Visitors perusing the halls of bones got a nice surprise this week, finding the fluffy newborns waddling around in a glass case in the big dinosaur room.
Peter Hastings, another museum attendant, has been watching all along. First the eggs started to twitch in the incubator. Then the birds, curled up inside, started to chirp back at the sound of a human whistle. Last week they hatched. The first one emerged on Wednesday. It took three hours to peck its way out of the thick shell, then slumped down in fatigue. Three others followed later that week.

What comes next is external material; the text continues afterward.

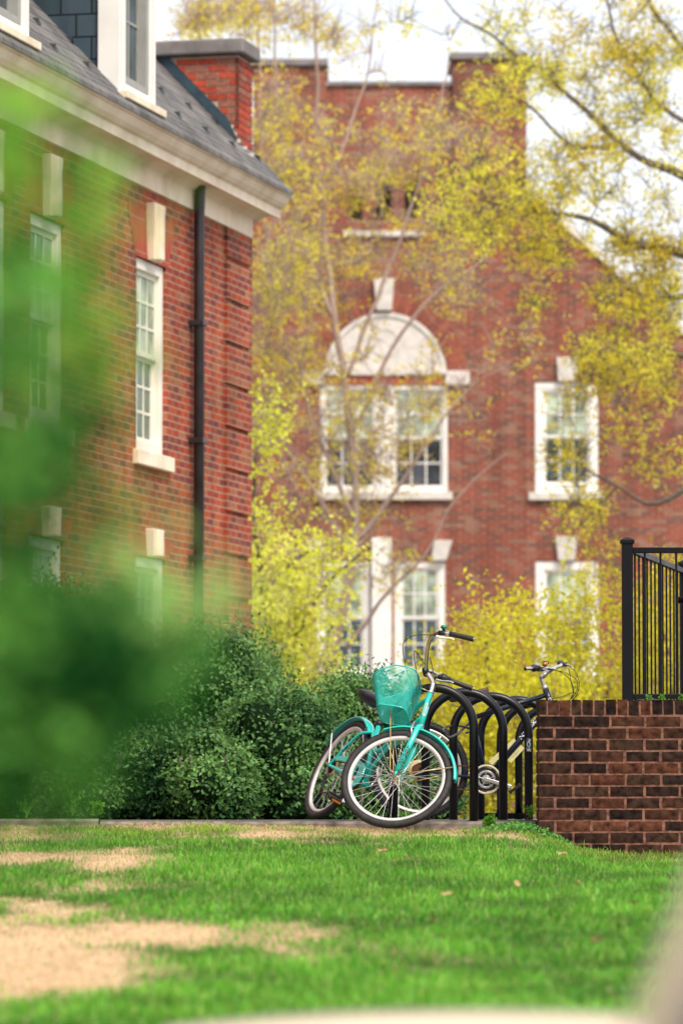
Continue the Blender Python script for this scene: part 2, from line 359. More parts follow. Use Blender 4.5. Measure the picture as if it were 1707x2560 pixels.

“They were exhausted from hatching and their eyes were closed,” recalled museum attendant Pasquale Calamita. Visitors gathered ‘round. “Excuse the pun, but they flocked in.” The last one, on Friday, got stuck to the shell. Staff worried he wouldn’t make it. But all four newborns hopped, pecked and peeped in a glass case Monday. They ran up to the window when visitors stopped by to gush over them. “I could watch them all day,” said Calamita. Sometimes, “almost like an invisible signal — they all come together and lie down in a group.”
Two eggs — staff weren’t sure if they’d make it — remained unhatched Monday. The newborns, about 10 inches tall, stumbled around the mesh floor, plopping down on the ground suddenly and colliding into each other. They can grow up to six feet tall and reach amazing speeds on foot: up to 40 miles per hour in short sprints. Flightless birds related to the ostrich, they “roamed the (Australian) outback some 80 million years ago,” according to the museum.
The Peabody doesn’t usually have live animals hopping around in its displays. But when working on an exhibit called “Hatching the Past,” about dinosaur eggs and nests, staff got the idea: “Wouldn’t it be cool to hatch something here?” explained Dave Heiser, the museum’s event coordinator. Yale paleontologists, and most in the field, say birds are the dinosaurs’ closest living relatives. Birds evolved from duck-like avian dinosaurs who escaped mass extinction, said Heiser. Hatching an exotic, “modern-day dinosaur” would bring relevance, and excitement, to the famous rooms of looming dinosaur skeletons.
The emus were such a hit two years ago that the museum repeated the show.
Emus are scheduled to return to their place of origin today: the Songline Emu Farm in Gill, Mass. Museum staff, who’d come to know the animals, were sad to report they’d meet the same end as other emus on the farm, harvested for emu meat, and emu oil, which is rich in Omega 3 and is sold in dietary supplements, dog shampoo and Emu Goat Milk Bar Soaps, according to the farm’s website.